Similar frustrations and self-destructive tendencies can arise within the transgendered individual from being rejected by people they seek to have a platonic relationship with, particularly because of misunderstanding on the desired friend’s part. Once again, this plays into the society’s subtle reinforcement of gender roles. The fact of the matter is, men and women are still widely seen as having difficulty in becoming and successfully staying platonic – that is to say entirely unromantic – friends. Truly, there are few things more discouraging for the transgendered person than having conversational friendliness or other acts of amicable friendship being misinterpreted as a desire for a romantic relationship with someone solely because of the outward appearance of their birth gender.
The Power of Acceptance: Making Life More Fruitful For Transgendered and Pre-Transition Transsexual
During and prior to a transsexual’s physical transition into their desired outward sex, support and acceptance from close family and friends is especially crucial to their ability to keep and gain both healthy relationships and balanced emotional states in the future. While a good number of transsexual individuals have open lines of communication with as well as the support of friends, family and significant others, too many do not. Support and acceptance may entitle relatively little but means so much – they are still the friends, siblings, children or parents they always have been – loved ones should just continue to show them that. They are going through something that is perhaps hard to imagine the weight of from the perspective of their friends and family, and need the simple acceptance of being able to be who they are with the people they are most comfortable with. They haven’t changed what and who they are to their family and friends; rather, they’re simply taking a step – a vital step to close the gap between the uncomfortable outer casing they wear under their clothes every day and what they know in every fiber of their being as their true selves.

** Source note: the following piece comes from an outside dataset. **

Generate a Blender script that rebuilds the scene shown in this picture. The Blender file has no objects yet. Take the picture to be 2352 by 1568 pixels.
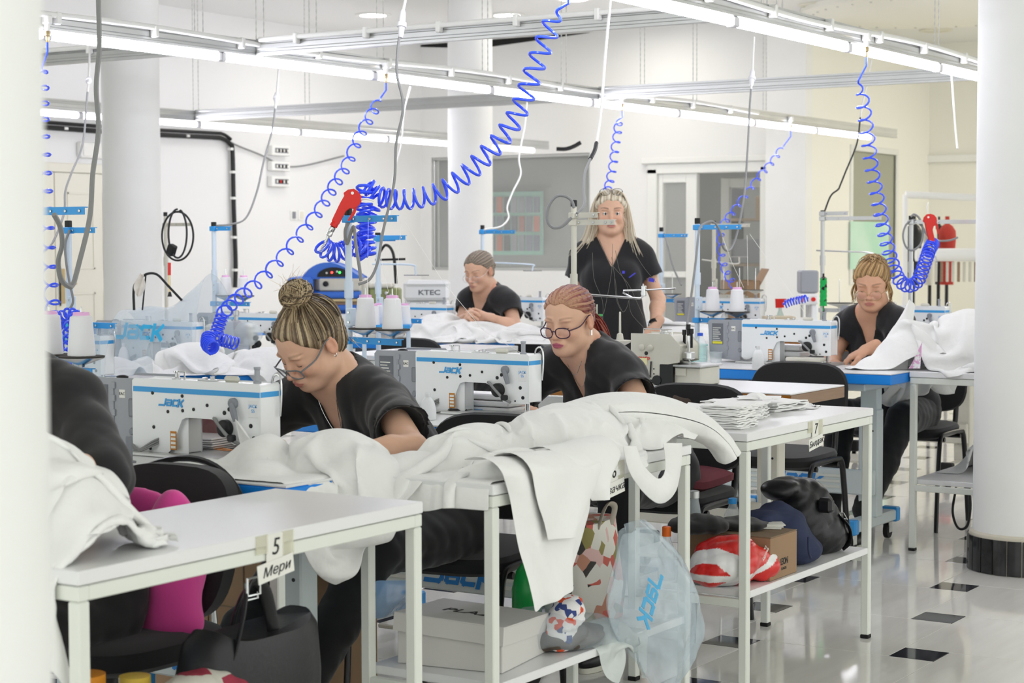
import bpy, bmesh, math, random
import numpy as np
from mathutils import Vector, Matrix
S = bpy.context.scene
COL = S.collection
PI = math.pi
rnd = random.Random(11)
# ------------------------------------------------------------------ camera, world, exposure
CAM_H = 1.37
FPX, YAW, TILT, ROLL = 4249.23, 0.570608, 0.053016, -0.002292
def cam_axes():
 fw = np.array([-math.sin(YAW) * math.cos(TILT), math.cos(YAW) * math.cos(TILT), -math.sin(TILT)])
 r = np.array([math.cos(YAW), math.sin(YAW), 0.0])
 u = np.cross(r, fw)
 r2 = r * math.cos(ROLL) + u * math.sin(ROLL)
 u2 = -r * math.sin(ROLL) + u * math.cos(ROLL)
 return r2, u2, fw
CR, CU, CF = cam_axes()
cam_d = bpy.data.cameras.new('camera')
cam = bpy.data.objects.new('camera', cam_d)
COL.objects.link(cam)
cam_d.sensor_width = 36.0
cam_d.lens = FPX / 2352 * 36.0
cam_d.clip_start = 0.05
cam_d.clip_end = 100
cam_d.dof.use_dof = True
cam_d.dof.focus_distance = 6.1
cam_d.dof.aperture_fstop = 7.0
mw = Matrix(((CR[0], CU[0], -CF[0], 0), (CR[1], CU[1], -CF[1], 0), (CR[2], CU[2], -CF[2], CAM_H), (0, 0, 0, 1)))
cam.matrix_world = mw
S.camera = cam
W = bpy.data.worlds.new('world')
S.world = W
W.use_nodes = True
W.node_tree.nodes['Background'].inputs[0].default_value = (0.97, 1.0, 0.96, 1)
W.node_tree.nodes['Background'].inputs[1].default_value = 0.52
S.view_settings.view_transform = 'Standard'
S.view_settings.look = 'None'
S.view_settings.gamma = 1.0
S.view_settings.use_curve_mapping = False
S.view_settings.exposure = 1.74
S.cycles.use_denoising = True
S.cycles.max_bounces = 8
S.cycles.transparent_max_bounces = 16
S.cycles.caustics_reflective = False
S.cycles.caustics_refractive = False
S.cycles.sample_clamp_indirect = 6.0
TUBE_E, DOWN_E = 10.5, 18.0
def at(x, y, X=None, Y=None, Z=None, d=None):
 """the point of the world that the photograph shows at pixel (x, y), on a plane of the room"""
 q = (x - 1176) / FPX * CR - (y - 784) / FPX * CU + CF
 if X is not None:
  t = X / q[0]
 elif Y is not None:
  t = Y / q[1]
 elif Z is not None:
  t = (Z - CAM_H) / q[2]
 else:
  t = d
 return Vector((t * q[0], t * q[1], CAM_H + t * q[2]))
# ------------------------------------------------------------------ materials
def lin(h):
 if isinstance(h, str):
  h = [int(h[i:i + 2], 16) / 255 for i in (0, 2, 4)]
  return tuple((c / 12.92 if c <= 0.04045 else ((c + 0.055) / 1.055) ** 2.4) for c in h) + (1,)
 return tuple(h) + (1,)
def mat(name, col, rough=0.5, metal=0.0, bump=None, var=None, trans=0.0, alpha=1.0, emit=None, coat=0.0, sheen=0.0,
  sss=0.0, spec=0.5, ior=1.45, attr=None, stretch=None):
 m = bpy.data.materials.new(name)
 m.use_nodes = True
 nt = m.node_tree
 b = nt.nodes['Principled BSDF']
 b.inputs['Base Color'].default_value = lin(col)
 b.inputs['Roughness'].default_value = rough
 b.inputs['Metallic'].default_value = metal
 b.inputs['Specular IOR Level'].default_value = spec
 b.inputs['IOR'].default_value = ior
 b.inputs['Transmission Weight'].default_value = trans
 b.inputs['Alpha'].default_value = alpha
 b.inputs['Coat Weight'].default_value = coat
 b.inputs['Sheen Weight'].default_value = sheen
 if sss:
  b.inputs['Subsurface Weight'].default_value = sss
  b.inputs['Subsurface Radius'].default_value = (0.012, 0.005, 0.003)
  b.inputs['Subsurface Scale'].default_value = 1.0
 if emit:
  b.inputs['Emission Color'].default_value = lin(emit[0])
  b.inputs['Emission Strength'].default_value = emit[1]
 tc = nt.nodes.new('ShaderNodeTexCoord')
 vec = tc.outputs['Object']
 if stretch:
  mp = nt.nodes.new('ShaderNodeMapping')
  mp.inputs['Scale'].default_value = stretch
  nt.links.new(vec, mp.inputs['Vector'])
  vec = mp.outputs['Vector']
 src = None
 if attr:
  a = nt.nodes.new('ShaderNodeAttribute')
  a.attribute_name = attr
  src = a.outputs['Color']
  nt.links.new(src, b.inputs['Base Color'])
 if var:  # (scale, second colour, contrast)
  n = nt.nodes.new('ShaderNodeTexNoise')
  n.inputs['Scale'].default_value = var[0]
  n.inputs['Detail'].default_value = 5
  nt.links.new(vec, n.inputs['Vector'])
  rp = nt.nodes.new('ShaderNodeValToRGB')
  k = var[2] if len(var) > 2 else 0.2
  rp.color_ramp.elements[0].position = 0.5 - k
  rp.color_ramp.elements[1].position = 0.5 + k
  mx = nt.nodes.new('ShaderNodeMix')
  mx.data_type = 'RGBA'
  nt.links.new(n.outputs['Fac'], rp.inputs['Fac'])
  nt.links.new(rp.outputs['Color'], mx.inputs['Factor'])
  mx.inputs[6].default_value = lin(col)
  if src:
   nt.links.new(src, mx.inputs[6])
  mx.inputs[7].default_value = lin(var[1])
  nt.links.new(mx.outputs[2], b.inputs['Base Color'])
 if bump:  # (scale, strength, distance)
  n = nt.nodes.new('ShaderNodeTexNoise')
  n.inputs['Scale'].default_value = bump[0]
  n.inputs['Detail'].default_value = 3
  nt.links.new(vec, n.inputs['Vector'])
  bp = nt.nodes.new('ShaderNodeBump')
  bp.inputs['Strength'].default_value = bump[1]
  bp.inputs['Distance'].default_value = bump[2] if len(bump) > 2 else 0.002
  nt.links.new(n.outputs['Fac'], bp.inputs['Height'])
  nt.links.new(bp.outputs['Normal'], b.inputs['Normal'])
 return m
M = {}
M['wall'] = mat('wall_paint', 'e9e9e7', 0.85, bump=(60, .08))
M['wall_warm_lit'] = mat('warm_lit_wall', 'f2f1e8', 0.85, bump=(60, .08))  # wall colour with the alcove's warm light mixed into it
M['ceil'] = mat('ceiling_paint', 'ebebe9', 0.9)
M['column'] = mat('column_paint', 'f2f2f1', 0.75, bump=(25, .06), var=(3, 'ecedea', .3))
M['tile'] = mat('floor_tile', 'e8e6e0', 0.07, var=(2.2, 'dedbd4', .25), stretch=(9, 1.2, 1), spec=.6)
M['tile_dark'] = mat('dark_tile', '2a2a30', 0.06, var=(9, '3a3a42', .25))
M['grout'] = mat('grout', '8d8a84', 0.8)
M['base_tile'] = mat('marble_tile', '1d1d1f', 0.12, var=(14, '2c2d2e', .1))
M['base_joint'] = mat('tile_joint', 'cfc9b8', 0.8)
M['white'] = mat('white_enamel', 'e6e9e1', 0.42)
M['board'] = mat('white_laminate', 'eeeeee', 0.3, var=(3, 'e9e9ea', .3))
M['board_edge'] = mat('laminate_edge', 'dfe2da', 0.4)
M['board_dark'] = mat('edge_gap', '55534c', 0.8)
M['stand'] = mat('stand_grey', 'd3dcdc', 0.4)
M['rubber'] = mat('black_rubber', '141414', 0.7)
M['machine'] = mat('machine_white', 'eff1f2', 0.3, coat=.2)
M['machine_old'] = mat('machine_cream', 'd6d4c8', 0.35, var=(8, 'cbc8ba', .3))
M['motor'] = mat('motor_grey', '9fa2a9', 0.42, bump=(400, .1, .0004))
M['grey'] = mat('grey_plastic', '8a8d94', 0.45)
M['cable'] = mat('grey_cable', '8b8c8c', 0.5)
M['cable_w'] = mat('white_cable', 'e8e8e4', 0.45)
M['cable_b'] = mat('black_cable', '17181a', 0.5)
M['blue'] = mat('blue_enamel', '3a9fe8', 0.35)
M['blue_band'] = mat('blue_band', '3a9fe0', 0.4)
M['logo'] = mat('logo_blue', '2b83d0', 0.45)
M['edge_blue'] = mat('edge_blue', '1a8df0', 0.4)
M['pole'] = mat('pole_blue_white', 'd6e4f2', 0.35)
M['black'] = mat('black_plastic', '101113', 0.45)
M['steel'] = mat('bright_steel', 'd2d3d3', 0.25, metal=1)
M['brass'] = mat('brass', 'c8b48a', 0.3, metal=1)
M['alu'] = mat('aluminium', 'c9cac9', 0.35, metal=.7, var=(5, 'bfc1c0', .3))
M['tube'] = mat('led_tube', 'ffffff', 0.4, emit=('f4f3ff', TUBE_E))
M['led_cap'] = mat('led_cap', 'e6e6ea', 0.4)
M['down'] = mat('downlight', 'ffffff', 0.4, emit=('fffaf0', DOWN_E))
M['pvc'] = mat('white_pvc', 'efefeb', 0.35)
M['hose'] = mat('blue_hose', '3a5cff', 0.22, spec=.6)
M['red'] = mat('red_plastic', 'd92118', 0.32)
M['thread'] = mat('white_thread', 'f1f1f4', 0.8, bump=(500, .25, .001), stretch=(1, 1, 6))
M['pink_cone'] = mat('pink_cone', 'f0b9e6', 0.5)
M['thread_gap'] = mat('thread_strand', 'f2f2ee', 0.8)
M['sponge'] = mat('dark_foam', '46433f', 0.9)
M['label_dark'] = mat('label_dark', '6c6f76', 0.5)
M['yellow'] = mat('yellow_label', 'e8dc3c', 0.5)
M['orange_lab'] = mat('orange_label', 'c07a1c', 0.5)
M['paper'] = mat('paper', 'ecebe4', 0.7)
M['ink'] = mat('ink', '1c1c1e', 0.6)
M['red_ink'] = mat('red_ink', 'd8463a', 0.6)
M['tape'] = mat('sticky_tape', 'e9e6cf', 0.25, alpha=.4)
M['cloth'] = mat('white_fabric', 'f4f4f2', 0.9, sheen=.1, bump=(13, .55, .02))
M['cloth_pink'] = mat('pink_printed_fabric', 'f0b6e0', 0.9, var=(60, 'ffffff', .05))
M['scrub'] = mat('black_scrub_fabric', '17171a', 0.85, sheen=.25, bump=(1300, .25, .0006))
M['trouser'] = mat('black_trouser_fabric', '131315', 0.85, sheen=.2, bump=(1300, .25, .0006))
M['chair_fabric'] = mat('black_chair_fabric', '1b1b1d', 0.9, sheen=.2, bump=(900, .3, .0006))
M['chair_metal'] = mat('black_chair_tube', '141416', 0.3)
M['wood_edge'] = mat('varnished_edge', 'b06f1b', 0.4, var=(4, '8d5412', .3), stretch=(1.5, 1.5, 22))
M['wood_end'] = mat('raw_board_edge', 'a08670', 0.7, var=(4, '8e7560', .3), stretch=(1.5, 1.5, 26))
M['kraft'] = mat('kraft_cardboard', 'a5876a', 0.85, var=(5, '967a5f', .3))
M['kraft_dark'] = mat('dark_kraft', '8b7760', 0.85, var=(5, '7f6c57', .3))
M['door_cream'] = mat('cream_door', 'e2dfd0', 0.5)
M['pvc_frame'] = mat('window_frame_white', 'e7e8e4', 0.4)
M['glass'] = mat('window_glass', 'eef0ee', 0.04, alpha=.16, spec=.6)
M['glass_room'] = mat('dim_room', '8b8c8b', 0.8)
M['earring'] = mat('silver', 'd9d9da', 0.2, metal=1)
M['lens'] = mat('spectacle_lens', 'eee9f0', 0.03, alpha=.07)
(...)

Additionally, dispelling myths within the general population at large about the transsexual and transgendered is also very integral as far as ensuring quality of life is concerned, because no one should have to live any portion of their life weary of random humiliation and violence solely from being misunderstood. A transgender or transsexual person is just like any other human being on this planet – real people who just happen to want to live their lives to the fullest by taking a journey in a direction that’s right for them – and deserve to be treated with the respect anyone else would be given.